** Start of Supplied data **

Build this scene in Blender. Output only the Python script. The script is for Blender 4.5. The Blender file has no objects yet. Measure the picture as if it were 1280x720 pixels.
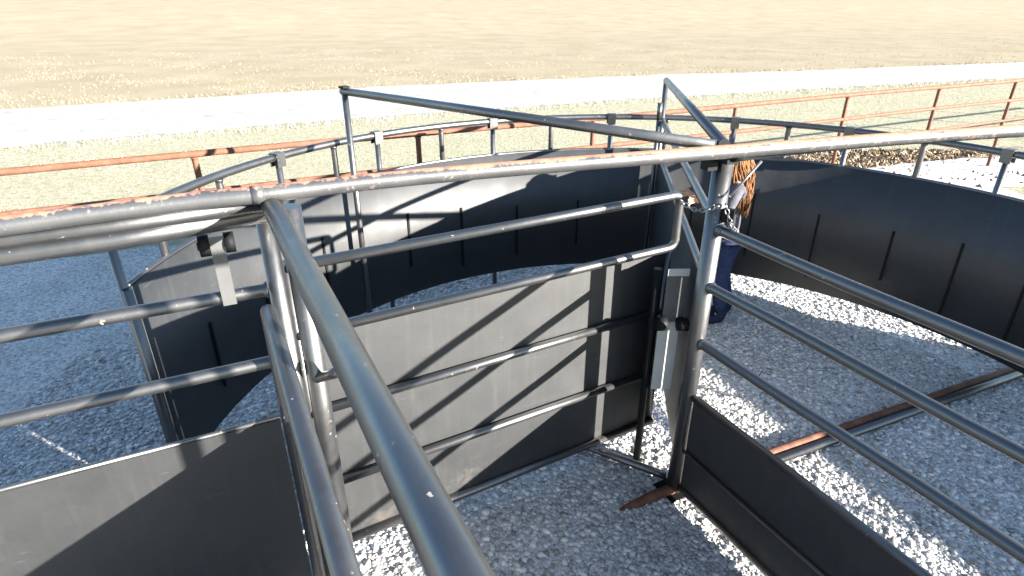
import bpy, bmesh, math, random
import numpy as np
from mathutils import Vector, Matrix

random.seed(7)
rng = np.random.default_rng(7)
R = math.radians
scn = bpy.context.scene
col = scn.collection
SCALE = 1.1                      # metres per building unit (the tub comes out about 3 m in radius)

# ------------------------------------------------------------------ helpers
def link(name, me, mat=None, parent=None):
    o = bpy.data.objects.new(name, me)
    col.objects.link(o)
    if mat is not None:
        me.materials.append(mat)
    if parent is not None:
        o.parent = parent
        o.matrix_parent_inverse = Matrix.Translation(-Vector(parent.location))
    return o

def thing(name, label, cat, loc=(0, 0, 0), group=None):
    o = bpy.data.objects.new(name, None)
    col.objects.link(o)
    o.location = loc
    o.empty_display_size = 0.1
    o['label'] = label
    o['category'] = cat
    if group:
        o['group'] = group
    return o

def tag(o, label=None, cat=None, group=None, kind=None):
    for k, val in (('label', label), ('category', cat), ('group', group), ('kind', kind)):
        if val:
            o[k] = val
    return o

def flare(pts, r, a=True, b=True):
    """points and radii of a pipe whose ends swell into a weld bead"""
    pts = [Vector(p) for p in pts]
    def end(p, q):
        d = (q - p).normalized()
        return [p, p + d * r * .35, p + d * r * .6, p + d * r * .8, p + d * r * 1.3], [r * 1.32, r * 1.22, r * 1.03, r, r]
    P, Rr = [], []
    if a:
        x, y = end(pts[0], pts[1]); P += x; Rr += y
    else: P.append(pts[0]); Rr.append(r)
    P += pts[1:-1]; Rr += [r] * (len(pts) - 2)
    if b:
        x, y = end(pts[-1], pts[-2]); P += x[::-1]; Rr += y[::-1]
    else: P.append(pts[-1]); Rr.append(r)
    return P, Rr

class MB:
    """collects shapes of ONE piece into one mesh"""
    def __init__(s):
        s.bm = bmesh.new()
    def tube(s, pts, r, n=18, cap=True, jitter=0.0):
        pts = [Vector(p) for p in pts]
        rings = []
        t0 = (pts[1] - pts[0]).normalized()
        ref = Vector((0, 0, 1)) if abs(t0.z) < 0.9 else Vector((1, 0, 0))
        nrm = (ref - t0 * ref.dot(t0)).normalized()
        for i, p in enumerate(pts):
            if i == 0: t = pts[1] - pts[0]
            elif i == len(pts) - 1: t = pts[-1] - pts[-2]
            else: t = (pts[i + 1] - p).normalized() + (p - pts[i - 1]).normalized()
            t = t.normalized()
            nrm = (nrm - t * nrm.dot(t)).normalized()
            b = t.cross(nrm)
            rr = r[i] if isinstance(r, (list, tuple)) else r
            rings.append([s.bm.verts.new(p + nrm * (rr * math.cos(2 * math.pi * k / n)) + b * (rr * math.sin(2 * math.pi * k / n))) for k in range(n)])
        for a, b in zip(rings, rings[1:]):
            for k in range(n):
                f = s.bm.faces.new((a[k], a[(k + 1) % n], b[(k + 1) % n], b[k]))
                f.smooth = True
        if cap:
            s.bm.faces.new(list(reversed(rings[0])))
            s.bm.faces.new(rings[-1])
        return s
    def box(s, c, size, az=0.0, tilt=None):
        m = Matrix.Translation(Vector(c)) @ Matrix.Rotation(-az, 4, 'Z')
        if tilt is not None: m = m @ tilt
        m = m @ Matrix.Diagonal((size[0], size[1], size[2], 1))
        bmesh.ops.create_cube(s.bm, size=1, matrix=m)
        return s
    def prism(s, quad, nrm, th):
        """flat polygon with a thickness along nrm"""
        nrm = Vector(nrm).normalized() * th
        a = [s.bm.verts.new(Vector(p)) for p in quad]
        b = [s.bm.verts.new(Vector(p) + nrm) for p in quad]
        n = len(a)
        s.bm.faces.new(a); s.bm.faces.new(list(reversed(b)))
        for k in range(n):
            s.bm.faces.new((a[k], b[k], b[(k + 1) % n], a[(k + 1) % n]))
        return s
    def ball(s, c, r, sc=(1, 1, 1), seg=16):
        bmesh.ops.create_uvsphere(s.bm, u_segments=seg, v_segments=seg // 2, radius=r,
                                  matrix=Matrix.Translation(Vector(c)) @ Matrix.Diagonal((*sc, 1)))
        return s
    def torus(s, c, axis, up, R1, r, stretch=1.0, n=14, m=7):
        axis = Vector(axis).normalized(); up = Vector(up); up = (up - axis * up.dot(axis)).normalized(); sd = axis.cross(up)
        c = Vector(c); rings = []
        for i in range(n):
            a = 2 * math.pi * i / n
            d = up * math.cos(a) + sd * math.sin(a)
            p = c + up * (R1 * stretch * math.cos(a)) + sd * (R1 * math.sin(a))
            rings.append([s.bm.verts.new(p + d * (r * math.cos(2 * math.pi * k / m)) + axis * (r * math.sin(2 * math.pi * k / m))) for k in range(m)])
        for i in range(n):
            A, B = rings[i], rings[(i + 1) % n]
            for k in range(m):
                f = s.bm.faces.new((A[k], B[k], B[(k + 1) % m], A[(k + 1) % m])); f.smooth = True
        return s
    def build(s, name, mat, parent=None, smooth=False):
        bmesh.ops.recalc_face_normals(s.bm, faces=s.bm.faces[:])
        if smooth:
            for f in s.bm.faces: f.smooth = True
        me = bpy.data.meshes.new(name)
        s.bm.to_mesh(me); s.bm.free()
        return link(name, me, mat, parent)

def arc_pts(p0, p1, p2, r, n=6):
    """rounded corner at p1 between p0 and p2"""
    p0, p1, p2 = Vector(p0), Vector(p1), Vector(p2)
    a = p1 + (p0 - p1).normalized() * r
    b = p1 + (p2 - p1).normalized() * r
    return [((1 - t) ** 2) * a + 2 * t * (1 - t) * p1 + t * t * b for t in [i / n for i in range(n + 1)]]

def poly_round(pts, r=0.06):
    out = [Vector(pts[0])]
    for i in range(1, len(pts) - 1):
        out += arc_pts(pts[i - 1], pts[i], pts[i + 1], r)
    out.append(Vector(pts[-1]))
    return out

def smooth_curve(pts, k=6):
    P = [Vector(p) for p in pts]
    P = [P[0] * 2 - P[1]] + P + [P[-1] * 2 - P[-2]]
    out = []
    for i in range(1, len(P) - 2):
        for j in range(k):
            t = j / k
            a, b, c, d = P[i - 1:i + 3]
            out.append(0.5 * ((2 * b) + (c - a) * t + (2 * a - 5 * b + 4 * c - d) * t * t + (3 * b - a - 3 * c + d) * t ** 3))
    out.append(P[-2])
    return out

# ------------------------------------------------------------------ materials
def mat_new(name):
    m = bpy.data.materials.new(name)
    m.use_nodes = True
    nt = m.node_tree
    return m, nt, nt.nodes['Principled BSDF']

def nd(nt, typ, **kw):
    n = nt.nodes.new(typ)
    for k, v in kw.items():
        setattr(n, k, v)
    return n

def noise(nt, vec, scale, detail=4, rough=0.55, dist=0.0):
    n = nd(nt, 'ShaderNodeTexNoise')
    n.inputs['Scale'].default_value = scale
    n.inputs['Detail'].default_value = detail
    n.inputs['Roughness'].default_value = rough
    n.inputs['Distortion'].default_value = dist
    nt.links.new(vec, n.inputs['Vector'])
    return n.outputs['Fac']

def ramp(nt, fac, stops):
    r = nd(nt, 'ShaderNodeValToRGB')
    e = r.color_ramp.elements
    while len(e) > 1: e.remove(e[-1])
    e[0].position = stops[0][0]; e[0].color = (*stops[0][1], 1)
    for p, c in stops[1:]:
        x = e.new(p); x.color = (*c, 1)
    nt.links.new(fac, r.inputs['Fac'])
    return r.outputs['Color']

def mixc(nt, fac, a, b):
    m = nd(nt, 'ShaderNodeMix', data_type='RGBA')
    if isinstance(fac, float): m.inputs[0].default_value = fac
    else: nt.links.new(fac, m.inputs[0])
    for s, v in ((6, a), (7, b)):
        if isinstance(v, tuple): m.inputs[s].default_value = (*v, 1)
        else: nt.links.new(v, m.inputs[s])
    return m.outputs[2]

def math_n(nt, op, a, b=None):
    m = nd(nt, 'ShaderNodeMath', operation=op)
    for i, v in enumerate((a, b)):
        if v is None: continue
        if isinstance(v, (int, float)): m.inputs[i].default_value = v
        else: nt.links.new(v, m.inputs[i])
    return m.outputs[0]

def bump(nt, bsdf, h, strength, dist=0.01):
    b = nd(nt, 'ShaderNodeBump')
    b.inputs['Strength'].default_value = strength
    b.inputs['Distance'].default_value = dist
    nt.links.new(h, b.inputs['Height'])
    nt.links.new(b.outputs['Normal'], bsdf.inputs['Normal'])

def objco(nt, scale=None):
    t = nd(nt, 'ShaderNodeTexCoord').outputs['Object']
    if scale:
        m = nd(nt, 'ShaderNodeMapping'); m.inputs['Scale'].default_value = scale
        nt.links.new(t, m.inputs['Vector']); return m.outputs['Vector']
    return t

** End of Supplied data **

■ **The exercise**:
Skip every picture and return the lines above from the top through the one that contains "SCALE = 1.1".

■ **Task output**:
Build this scene in Blender. Output only the Python script. The script is for Blender 4.5. The Blender file has no objects yet. Measure the picture as if it were 1280x720 pixels.
import bpy, bmesh, math, random
import numpy as np
from mathutils import Vector, Matrix

random.seed(7)
rng = np.random.default_rng(7)
R = math.radians
scn = bpy.context.scene
col = scn.collection
SCALE = 1.1                      # metres per building unit (the tub comes out about 3 m in radius)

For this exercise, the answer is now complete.